Improved Low‐Temperature Performance of Rocking‐Chair Sodium‐Ion Hybrid Capacitor by Mitigating the De‐Solvation Energy and Interphase Resistance
Jinyu Yang, Jiafeng Ruan, Qin Li, Fang Fang, Yun Song, Dalin Sun, Fei Wang
Abstract
Abstract Hybrid capacitors, which bear the advantages of secondary batteries and supercapacitors, can deliver high power with a relatively fair amount of energy. However, its kinetic performance, especially at low temperatures, is strongly limited by the battery‐type electrode and electrolyte. In this work, Na‐ion, which has a lower solvation energy than Li‐ion, is chosen as the charge carrier to build the hybrid capacitor. A sodium‐ion hybrid capacitor is built with an activated carbon cathode and a pre‐sodiated hard carbon anode.
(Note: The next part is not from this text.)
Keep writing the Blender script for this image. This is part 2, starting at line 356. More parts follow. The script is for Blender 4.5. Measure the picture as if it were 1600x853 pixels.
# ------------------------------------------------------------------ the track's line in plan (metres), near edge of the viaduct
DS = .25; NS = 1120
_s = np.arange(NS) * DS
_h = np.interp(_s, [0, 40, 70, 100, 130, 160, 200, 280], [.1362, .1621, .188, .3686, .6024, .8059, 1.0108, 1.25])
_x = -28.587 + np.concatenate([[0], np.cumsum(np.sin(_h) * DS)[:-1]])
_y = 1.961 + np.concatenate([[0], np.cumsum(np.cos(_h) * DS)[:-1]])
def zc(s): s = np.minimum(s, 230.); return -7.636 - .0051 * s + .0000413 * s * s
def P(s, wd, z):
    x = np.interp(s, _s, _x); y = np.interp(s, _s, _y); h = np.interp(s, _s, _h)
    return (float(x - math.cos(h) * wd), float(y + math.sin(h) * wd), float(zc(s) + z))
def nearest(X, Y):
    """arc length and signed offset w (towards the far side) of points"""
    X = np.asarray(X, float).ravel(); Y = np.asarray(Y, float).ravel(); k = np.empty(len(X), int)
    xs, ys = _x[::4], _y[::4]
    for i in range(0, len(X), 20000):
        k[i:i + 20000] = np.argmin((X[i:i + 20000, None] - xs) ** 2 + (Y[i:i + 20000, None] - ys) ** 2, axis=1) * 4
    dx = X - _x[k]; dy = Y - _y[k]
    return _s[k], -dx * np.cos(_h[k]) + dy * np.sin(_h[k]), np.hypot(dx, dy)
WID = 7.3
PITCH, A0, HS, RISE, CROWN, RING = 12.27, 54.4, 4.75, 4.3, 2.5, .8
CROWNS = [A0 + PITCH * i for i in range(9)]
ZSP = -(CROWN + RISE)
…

To achieve a better kinetic performance, the de‐solvation energy and interphase resistance is decreased through replacing conventional carbonate electrolyte with a diethylene glycol dimethyl ether (DEGDME) based electrolyte. As a result, the sodium‐ion capacitor delivers an energy density of 42 Wh kg –1 and a high power of 4565 W kg –1 for 3000 cycles at 2.5 A g –1 . Furthermore, this capacitor could sustain an energy density of 36 Wh kg –1 at the low temperature of −30 °C and maintain 70% of the capacity after 500 cycles. The strategies of reducing de‐solvation energy and optimizing the solid electrolyte interphase property offers a clear path for developing electrochemical energy storage devices at lower temperatures.